Nationalizing Sharia: Challenging the Hegemony of Ahad Hadith and the Politics of Legal Codification in Saudi Arabia
DOI:
https://doi.org/10.29240/jhi.v11i1.15972Keywords:
Saudi Legal Reform, Ahad Hadith, Vision 2030, Nationalizing Sharia, Legal HybridityAbstract
This article examines the radical transformation of the Saudi Arabian legal system under Vision 2030, marking a fundamental shift from the supremacy of traditional judicial interpretation to the codification of state positive law. The analysis focuses on Crown Prince Mohammed bin Salman’s (MBS) epistemological maneuver to limit the authority of "Ahad Hadith" (single-narrator reports) in the public sphere, mandating that state law rely exclusively on the Qur'an and Mutawatir Hadith.

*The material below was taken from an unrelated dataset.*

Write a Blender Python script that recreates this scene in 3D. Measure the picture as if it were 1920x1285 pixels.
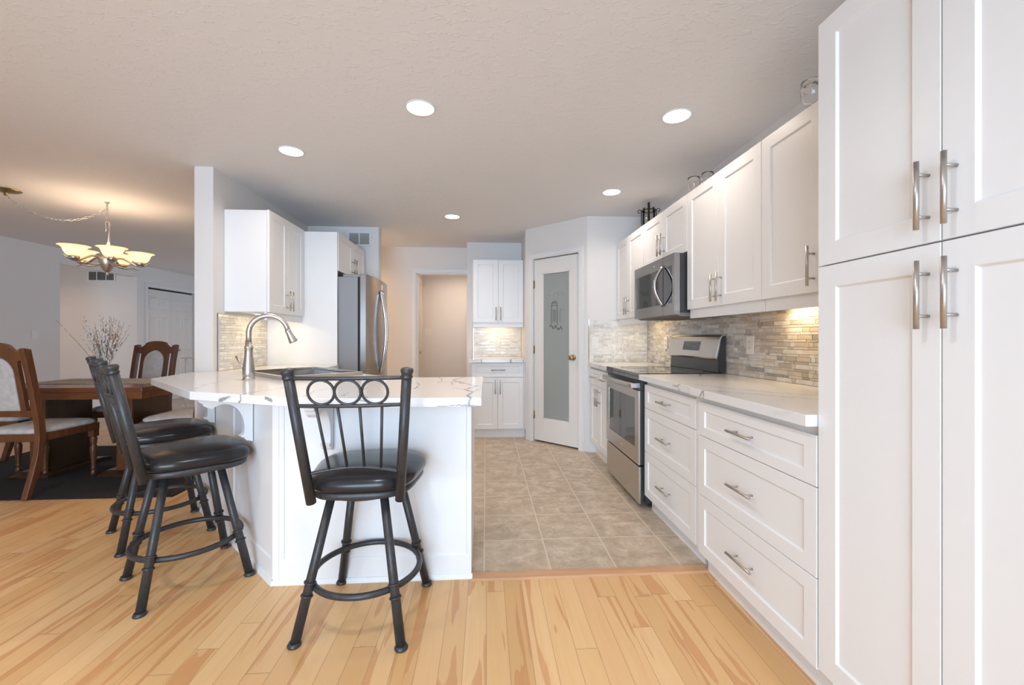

Using a juridical-normative approach and critical discourse analysis, this study tests the consistency of this doctrine within recent legislative packages, specifically the Personal Status Law, the Civil Transactions Law, and Evidence Law. The study covers a methodological inconsistency that the state rejects Ahad Hadith in economic matters to ensure investment certainty but retains them in socio-familial issues to maintain patriarchal stability. Consequently, this article concludes that Saudi legal reform is not a pure theological purification but a "pragmatic legal hybridity" which epistemologically lacks a strong academic basis. The claim of relying solely on Mutawatir Hadith serves as a discursive strategy for the "nationalization of Sharia," effectively reducing the role of clerics and judges from autonomous interpreters of divine law to bureaucratic executors of state statutes, serving political stability and global economic interests.